I don’t know about you guys, but when Pluto’s planet status was demoted I was a little sad – I grew up with the guy, he was part of my dioramas, part of my science fairs.  But then, in 2006, Pluto was downgraded to a dwarf planet.  Since then astronomers have discovered several new moons that rotate Pluto with a strange orbit in addition to Nix and Hydra, discovered in 2005, and Charon, discovered in ’78.  Until now, those moons have simply gone by P4 and P5.  Their names were put up to a vote the other week through the SETI Institute and the winning name is …drumroll, please…. Vulcan.  That’s right, Trekkies everywhere rejoice – William Shatner entered the name late in the game, but it somehow still ended up on top.  Live long and prosper!

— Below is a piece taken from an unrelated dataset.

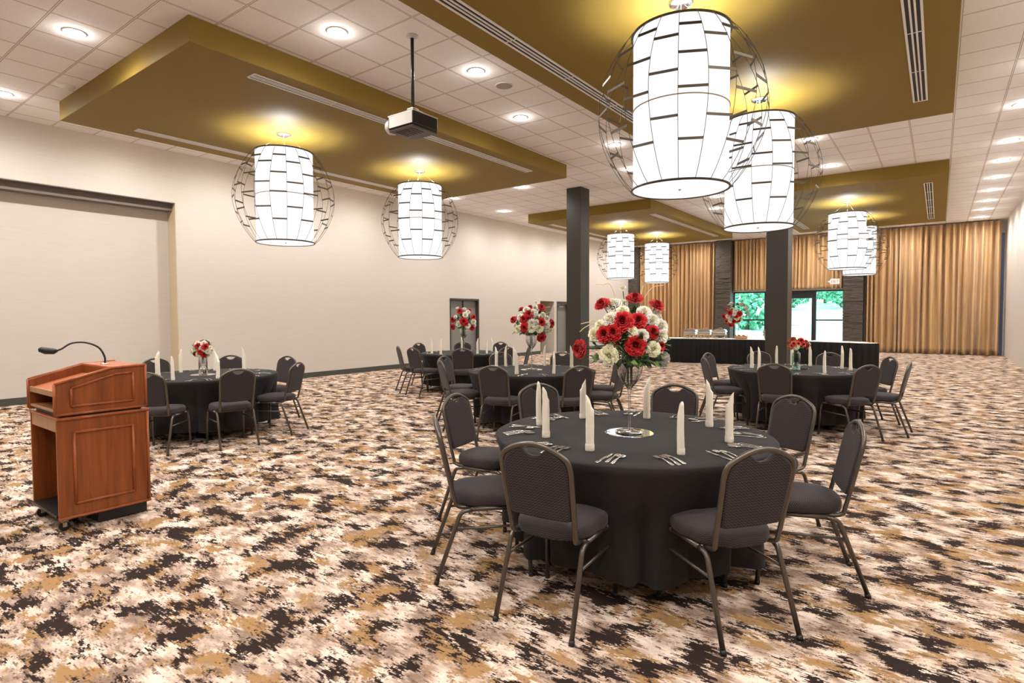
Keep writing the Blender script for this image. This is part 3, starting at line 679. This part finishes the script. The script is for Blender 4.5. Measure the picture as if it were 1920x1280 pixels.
# ------------------------------------------------------------------ folded napkins
def napkin_mesh(seed, hh=.305):
    rnd = random.Random(seed); b = MB(); n_ = 20; rings = []
    tw = rnd.uniform(-.3, .3)
    for j in range(12):
        v = j / 11; z = hh * v; rx = .0238 - .001 * v + rnd.uniform(-.0012, .0012); ry = .020 - .004 * v
        R_ = []
        for k in range(n_):
            a = 2 * PI * k / n_; cut = 1.0
            zz = z if j < 9 else hh * 8 / 11 + (z - hh * 8 / 11) * (.55 - .45 * math.cos(a + tw)) 
            w = 1 if j < 9 else 1 - (j - 8) * .20
            R_.append((rx * math.cos(a) * (w if math.cos(a + tw) > 0 else 1) + .0 , ry * math.sin(a) * (1 - .25 * max(0, j - 8) / 3) + .004 * math.sin(v * 3), zz))
        rings.append(R_)
    b.rings(rings, True, True, True)
    return b
nap_meshes = []
for s in range(3):
    nap_meshes.append(napkin_mesh(s).mesh('roll', M['napkin']))
b = MB(); b.lathe([(.0243, 0), (.0258, .004), (.0258, .034), (.0243, .038)], 20); cuff_mesh = b.mesh('cuff', M['napkin'])
for v in cuff_mesh.vertices: v.co.y *= .8
def napkin(x, y, z, rz, i, label, group, s=1.0):
    t = thing('napkin', label, 'napkin', (x, y, z), rz, group); t.scale = (s, s, s * (1 + .05 * math.sin(i * 2.3)))
    a = bpy.data.objects.new('roll', nap_meshes[i % 3]); COL.objects.link(a); a.parent = t
    q = bpy.data.objects.new('cuff', cuff_mesh); COL.objects.link(q); q.parent = t
TOP = TZ + .0065
NAP = {'a': [(-2.196, 3.261), (-1.94, 2.957), (-2.08, 3.66), (-1.55, 2.807), (-1.70, 3.93), (-1.108, 3.02), (-1.23, 3.88), (-.985, 3.48)],
       'b': [(180, .62), (-200, .66), (148, .65), (-74, .6), (108, .68), (-27, .6), (67, .68)], 'c': [(-118, .66), (-92, .63), (134, .68), (-16, .52), (0, .62), (65, .65)],
       'd': [(-160, .55), (-126, .6), (122, .66), (104, .6), (81, .6), (-45, .6), (37, .65), (19, .68)], 'e': [(-128, .55), (-144, .64), (-57, .66), (-174, .58), (143, .55), (-14, .65), (109, .66)]}
# position words by bearing seen from the camera
SECT = ['front', 'front right', 'right', 'back right', 'back', 'back left', 'left', 'front left']
def bearing(c, x, y):
    away = math.atan2(c[1], c[0]); a = math.atan2(y - c[1], x - c[0]); return math.degrees((a - away - PI) % (2 * PI))
def places(c, pts):     # name each point by its order around the table, starting nearest the camera
    order = sorted(range(len(pts)), key=lambda i: (bearing(c, *pts[i]) + 22.5) % 360); nm_ = {}
    for r_, i in enumerate(order): nm_[i] = SECT[round(r_ * 8 / len(pts)) % 8]
    return nm_
for k in 'abcde':
    c, r = TT[k]; pts = NAP[k] if k == 'a' else [(c[0] + q * math.cos(math.radians(a)), c[1] + q * math.sin(math.radians(a))) for a, q in NAP[k]]
    nm_ = places(c, pts)
    for i, (x, y) in enumerate(pts):
        napkin(x, y, TOP, random.uniform(0, 6.28), i, 'ivory rolled napkin standing on the %s side of the %s' % (nm_[i], TN[k]), 'standing napkins on the ' + TN[k])

# ------------------------------------------------------------------ cutlery
def cut_mesh(kind):
    b = MB(); L = {'fork': .19, 'knife': .225, 'spoon': .18}[kind]
    zt = .0045
    def strip(P):      # list of (y, halfwidth, z)
        vs = []; 
        for y, w, z in P: vs += [(-w, y, z), (w, y, z), (w, y, z + .0025), (-w, y, z + .0025)]
        fs = [(0, 1, 2, 3)]
        for i in range(len(P) - 1):
            a = i * 4
            for q in range(4): fs.append((a + q, a + (q + 1) % 4, a + 4 + (q + 1) % 4, a + 4 + q))
        e = (len(P) - 1) * 4; fs.append((e, e + 1, e + 2, e + 3)); b.add(vs, fs, True)
    if kind == 'knife':
        strip([(-.11, .006, .001), (-.10, .010, .001), (0, .008, .001)]); h = b
        b = MB(); strip([(0, .006, .001), (.01, .010, .001), (.08, .010, .001), (.11, .004, .001)]); return {'handle': h, 'blade': b}
    strip([(-.09, .006, .0), (-.08, .010, .0), (-.03, .006, .006), (.02, .0035, .010), (.03, .0035, .010)]); h = b
    b = MB()
    if kind == 'fork':
        strip([(.03, .004, .010), (.045, .012, .006), (.055, .013, .004)])
        for q in range(4): x = -.0105 + q * .007; b.box(x - .0022, x + .0022, .054, .098, .004, .0065)
        return {'handle': h, 'tines': b}
    R_ = []
    for q, (rr, z) in enumerate(((.0001, .0), (.010, .001), (.017, .004), (.019, .007), (.018, .0075))): R_.append([(rr * math.cos(2 * PI * j / 20), .062 + rr * 1.55 * math.sin(2 * PI * j / 20), z) for j in range(20)])
    b.rings(R_, True, False, False); return {'handle': h, 'bowl': b}
CM = {}
for kd in ('fork', 'knife', 'spoon'): CM[kd] = {p: q.mesh(p, M['steel']) for p, q in cut_mesh(kd).items()}
def cutlery(kind, x, y, rz, label, group):
    t = thing(kind, label, kind, (x, y, TOP + .0005), rz, group)
    for p, me in CM[kind].items():
        q = bpy.data.objects.new(p, me); COL.objects.link(q); q.parent = t
for k in 'abcde':
    c, r = TT[k]; angs = ANG[k]
    pts = [(c[0] + math.cos(math.radians(a)), c[1] + math.sin(math.radians(a))) for a in angs]; nm_ = places(c, pts)
    sets = [('fork', 'outer', -.20), ('fork', 'middle', -.165), ('fork', 'inner', -.13), ('knife', 'single', .14), ('spoon', 'inner', .18), ('spoon', 'outer', .212)] if k == 'a' else [('fork', 'outer', -.18), ('fork', 'inner', -.14), ('knife', 'single', .14), ('spoon', 'single', .175)]
    for i, a in enumerate(angs):
        ar = math.radians(a)
        for kd, w, off in sets:
            rad = .70 + random.uniform(-.012, .012); th = -1 if off < 0 else 1
            x = c[0] + rad * math.cos(ar) - off * math.sin(ar) ; y = c[1] + rad * math.sin(ar) + off * math.cos(ar)
            if math.hypot(x - c[0], y - c[1]) > r - .11:
                q = (r - .115) / math.hypot(x - c[0], y - c[1]); x = c[0] + (x - c[0]) * q; y = c[1] + (y - c[1]) * q
            cutlery(kd, x, y, ar + PI / 2 + random.uniform(-.05, .05), 'steel %s%s at the %s place of the %s' % ('' if w == 'single' else w + ' ', kd, nm_[i], TN[k]), 'cutlery on the ' + TN[k])

# ------------------------------------------------------------------ flowers
def rose_mesh(seed, mats, frilly=0.0, layers=6):
    rnd = random.Random(seed); b = MB()
    for ly in range(layers):
        f = ly / max(1, layers - 1); npet = 4 + ly; rad = .16 + .78 * f; open_ = .25 + 1.15 * f; ht = .80 - .48 * f * f + rnd.uniform(-.05, .05)
        b.cur = 0 if f > .3 or len(mats) < 2 else 1
        for p in range(npet):
            a0 = 2 * PI * p / npet + ly * .7 + rnd.uniform(-.15, .15); wd = 2 * PI / npet * .68
            def fn(u, v, a0=a0, wd=wd, rad=rad, open_=open_, ht=ht):
                a = a0 + (u - .5) * 2 * wd * (1 - .45 * v * v) ; rr = .10 + (rad - .10) * math.sin(v * open_) / math.sin(min(open_, PI / 2)) if open_ < PI / 2 else .10 + (rad - .1) * v
                z = -.25 + (ht + .25) * math.sin(v * 1.45) - .12 * f * v * v - .10 * (2 * u - 1) ** 2 * v + frilly * .09 * math.sin(u * 19 + p) * v
                return (rr * math.cos(a), rr * math.sin(a), z)
            b.grid(fn, 6, 4)
    # heart and calyx so no hole shows
    b.cur = 0; b.lathe([(.0001, .5), (.08, .42), (.14, .1), (.12, -.15), (.0001, -.3)], 8)
    return b.mesh('rose', mats)
RM = {'r': [rose_mesh(s, [M['red'], M['red_deep']], 1.0) for s in (1, 2)], 'w': [rose_mesh(s, [M['ivory'], M['cream']], 1.4, 7) for s in (3, 4)], 'c': [rose_mesh(s, [M['cream'], M['cream']], .3) for s in (5,)], 'k': [rose_mesh(6, [M['coral'], M['red_deep']], .3)]}
def px_ray(u, v):
    return (_fw + _rt * ((u - 960) / FPX) - _up * ((v - 640 + 9.67) / FPX))
def leafball(rc, R_, n_, seed, sz=.045):
    rnd = random.Random(seed); b = MB()
    for i in range(n_):
        d_ = Vector((rnd.gauss(0, 1), rnd.gauss(0, 1), rnd.gauss(0, .8))).normalized(); c_ = Vector(rc) + d_ * R_ * rnd.uniform(.55, 1.0)
        c_.z = max(c_.z, rc[2] - .30 * R_)
        t1 = (d_ + Vector((rnd.gauss(0, .5), rnd.gauss(0, .5), rnd.gauss(0, .5)))).normalized(); s1 = t1.cross(Vector((0, 0, 1))).normalized() * .42; n1 = t1.cross(s1).normalized()
        L = sz * rnd.uniform(.7, 1.5); b.cur = 0 if rnd.random() < .72 else 1
        b.add([c_, c_ + t1 * L * .45 + s1 * L + n1 * L * .1, c_ + t1 * L * .5 - n1 * L * .06, c_ + t1 * L * .45 - s1 * L + n1 * L * .1, c_ + t1 * L * 1.15], [(0, 1, 2), (0, 2, 3), (1, 4, 2), (2, 4, 3)], True)
    return b
def bouquet(center, flowers, R_, label, neck, foliage=90, twigs=(), back=10, seed=1, fr=.05):
    """flowers: (kind, px u, px v, radius) laid on a dome that faces the viewer, then the hidden side filled"""
    C_ = Vector(center); t = thing('flower_arrangement', label, 'flowers', center, 0, 'red and white flower arrangements')
    rnd = random.Random(seed); D = (Vector((0, 0, 1.5)) - C_); dist = (C_ - Vector((0, 0, 1.5))).dot(_fw); D.z = 0; D.normalize()
    pos = []
    for kd, u, v, fr_ in flowers:
        P = Vector((0, 0, 1.5)) + px_ray(u, v) * dist - C_
        rho = P.length; dep = math.sqrt(max(0, R_ * R_ - rho * rho)) * .8
        # slide along the line of sight so it stays where it is seen
        sight = px_ray(u, v).normalized(); P2 = P - sight * dep; pos.append((kd, P2, fr_))
    for i in range(back):
        a = rnd.uniform(-1.3, 1.3) + math.atan2(-D.y, -D.x); z = rnd.uniform(-.4, .9); s_ = math.sqrt(1 - z * z)
        pos.append((rnd.choice('rww') if flowers[0][0] != 'k' else 'k', Vector((s_ * math.cos(a), s_ * math.sin(a), z)) * R_ * .9, fr))
    NMS = {'r': 'red_rose', 'w': 'white_rose', 'c': 'cream_rose', 'k': 'coral_rose'}
    for i, (kd, P, fr_) in enumerate(pos):
        me = RM[kd][i % len(RM[kd])]; o = bpy.data.objects.new(NMS[kd], me); COL.objects.link(o); o.parent = t
        dr_ = (P + Vector((0, 0, .15 * R_)) + (D * R_ * .75 if i < len(flowers) else Vector())).normalized()
        q = dr_.to_track_quat('Z', 'Y'); o.rotation_mode = 'QUATERNION'; o.rotation_quaternion = q; o.location = P; o.scale = (fr_ * 1.12, fr_ * 1.12, fr_)
        if P.length > R_ * .75:
            b = MB(); b.tube(spl([(0, 0, -R_ * .28), tuple(P * .5 + Vector((0, 0, -R_ * .05))), tuple(P * .95)], 4), .0025 * max(1, R_ / .2), 5); b.build('stem', M['leaf'], t)
    lb = leafball((0, 0, -.05 * R_), R_ * .86, int(foliage * 1.8), seed, .045 * (R_ / .27) ** .6)
    lb.build('foliage', [M['leaf'], M['leaf2']], t)['kind'] = 'stuff'
    for tw in twigs:
        P = [Vector((0, 0, 1.5)) + px_ray(u, v) * dist - C_ for u, v in tw]
        b = MB(); b.tube(spl([(0, 0, -R_ * .4)] + [tuple(p) for p in P], 5), .0028, 5); b.build('twig', M['twig'], t)
    b = MB()
    for i in range(6):
        a = i * 1.05; b.tube([(.02 * math.cos(a) * R_ / .27, .02 * math.sin(a) * R_ / .27, -R_ * .25), (.014 * math.cos(a + .6), .014 * math.sin(a + .6), -neck * .72)], .003, 5)
    b.build('stem_bundle', M['leaf'], t)
    return t
def goblet(x, y, z, label, hb=.285, ht=.50, r=.082):
    t = thing('goblet_vase', label, 'vase', (x, y, z), 0, 'tall stemmed glass vases')
    b = MB(); b.lathe([(.0001, .004), (.085, .004), (.09, .006), (.085, .010), (.03, .014), (.0001, .015)], 32); b.build('foot', M['glass'], t)
    b = MB(); b.lathe([(.016, .014), (.0085, .03), (.0075, hb * .5), (.009, hb - .03), (.018, hb)], 16); b.build('stem', M['glass'], t)
    b = MB(); b.lathe([(.0001, hb - .005), (.02, hb + .002), (.05, hb + .04), (r * .92, hb + .085), (r, hb + .13), (r * .98, ht - .04), (r * .93, ht), (r * .90, ht), (r * .94, ht - .04)], 36); b.build('bowl', M['glass'], t)
    return t
def mirror(x, y, r, label, square=False):
    b = MB()
    if square: b.box(-r, r, -r, r, 0, .005)
    else: b.lathe([(.0001, .0), (r, 0), (r, .0045), (r - .006, .006), (.0001, .006)], 48, smooth=False)
    o = b.build('mirror_base', M['mirror']); o.location = (x, y, TOP); tag(o, label, 'mirror', 'mirror plates under the centrepieces')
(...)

In Russia, Moon Lands On You

To the complete shock of basically everyone, a meteorite broke through our atmosphere and decided to land itself on Mother Russia, the only country with dash cameras in every car. The meteorite broke apart over central Russia injuring approximately 1000 citizens, and the resulting shock waves rocked the infrastructure of the city and blew out windows like the big bad wolf on steroids.  Scientists have been working to trace this meteorite back in time – and it seems that the meteor (which is what you have before it enters our atmosphere), originated in the asteroid belt between Mars and Jupiter.  In turn, this has inspired NASA to team up with the Air Force to search for a way to prevent more detrimental asteroid attacks; anyone else picturing a real life Armageddon?

Welcome Back, Daft Punk!

I can’t tell you a time where there wasn’t a hot and heavy rumor about Daft Punk making a comeback – every other week we would hear something new but the sources were few and far between and we just couldn’t seem to catch a break.  Well, the other night while we were all sleeping sweetly and our computers were dreaming of electric sheep – something was a buzz over at Daft Punk HQ: the famous french DJ Duo has not only ditched Virgin Records to join Columbia, but among the rumors they’ll be releasing a new album in May it seems that they’ve updated their logo. Should we take this as a sign? I say HELL YES; it’s been too damn long!